Literature

Sebastià Alzamora: "Poetry does not spare you any pain"

Writer

The writer Sebastià Alzamora
04/04/2026
4 min

PalmA new award is added to the career of Sebastià Alzamora (Llucmajor, 1972), already recognized with awards such as the Carles Riba, the Sant Jordi and the Jocs Florals de Barcelona, among others. But upon receiving the Josep Maria Llompart for best poetry work in Catalan for Sala Augusta, followed by Llengua materna (Proa), awarded by the Associació d’Escriptors en Llengua Catalana (AELC) within the framework of the Cavall Verd awards, the writer considers that he is the one who is added to a list of authors who, he says, he hopes not to disappoint. Miquel Martí i Pol, Vicent Andrés Estellés and Antònia Vicens, among others, have received it before him. “It gives a special thrill because those who recognize your work are your colleagues, the people with whom you share your profession,” he confesses.

How have you received this new award?

— It was a very great joy that has been increasing with the passing of the days. You stop to think about who has received it throughout history and you hope not to do injustice to the list [Riu]. Beyond the winners of each year, these awards are to celebrate that we have a living literature and poetry, with a diversity of proposals and ways of understanding it. And this is a lot of horsepower against those who would want our language and culture, which is Catalan, to be in decline or on the verge of disappearing. It is quite the opposite.

Say “they are the Catalan language and culture” because we are at a time when it must be emphasized that this is so.

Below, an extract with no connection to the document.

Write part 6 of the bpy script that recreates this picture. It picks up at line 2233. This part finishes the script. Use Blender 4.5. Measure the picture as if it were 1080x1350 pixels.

— Indeed, I have very expressly highlighted it. We have to say it at every step because there are those who want to doubt it. And it is a shame that public authorities play with this, all to make some very cheap political maneuvers, using language and culture as bargaining chips. Fortunately, in a while we will no longer remember them, these bad rulers, and language, culture, and poetry will continue to move forward.

In Sala Augusta you talk about when Le Senne destroyed the photo of Aurora Picornell and you say that “they wanted to repeal the memory law / they found it divisive”. They have already repealed it.

— Well, I don't mention him by name because he doesn't deserve it, he's an insignificant character. But the two poems that make up the book are about memory and in favor of memory, both collective and personal. Sala Augusta is openly antifascist: it is written against fascism, the one we suffered in the Balearic Islands and throughout Europe and the West. Regarding the repeal of the law, it didn't take a great fortune teller to see that it would end like this. It's the political game we are currently in, where a fascist party makes demands that another party, of the supposedly democratic right, accepts.

In the same poem, you collect real facts, with names and surnames, of people you meet who are not to be forgotten. And it's not just the victims of the Civil War, but also the executioners. There are those who want to pretend they never existed.

— They were very proud of what they did; therefore, it is right that we remember them with the pride of murdering, intimidating, and defaming. It wasn't just the murders, which is the most tragic part and what draws our attention the most. There was also defamation, mockery, and lies against the families of the murdered, who had to endure it in silence because, if not, it was even worse. And I believe that this deserves to be remembered, not for revenge, but because it explains how our society has been shaped. It explains, for example, why some people are rich today.

Jordi Nopca said it in the interview he did with her when they published the poetry collection: if Sala Augusta is a journey into darkness, Lengua materna is a luminous poem dedicated to your mother.

— I did not intend to make a lament or an elegy for my mother, because when I started working on it she was alive. I wanted to write a poem about a childhood memory that was very linked to her work as a riveter, and I had thought of it so that she could read it. But while I was writing it, she died and that upset the plan. It forced me to rethink everything, including Sala Augusta, because losing your mother is a very strong life moment. We all go through it, at one time or another, but it is a before and an after. It forces you to re-examine everything you have in hand.

And yet, you have produced a very luminous poem, which I don't know to what extent it has been permeated by grief. Or if it has served you, precisely, to get through it.

— Poetry does not spare you any pain. If anything, it can help you face it, but no matter how much poetry you write, if your mother has died, your mother has died. And you are as helpless in the face of this fact as anyone else. What happens is that you can have the opportunity to put into poetic form some facts, some life moments, that are yours, but that can be shared. The daily affections we experience, in this case with our mothers, may initially go unnoticed, but they are what end up building our identity, our way of being and seeing the world.

“My mother taught me to see angels / although, to be precise, we didn’t see them”. Was it she who taught you imagination, fantasy, poetry?

— Like many people of her time and age, my mother could not study much, but she had a poetic gaze without intending to or proposing to, as happens to many people. Poetry is a more frequent occurrence than we think. It is part of people, of the way we understand the world. And I remember these conversations about angels, where I did what boys do, which is to ask. And I would ask her what angels were and she would make up a movie and do what adults do with children, which is to have fun and explain things in the most suitable way they find. Physically, the angels did not appear, but it didn't matter. To me they were absolutely real. And they still are.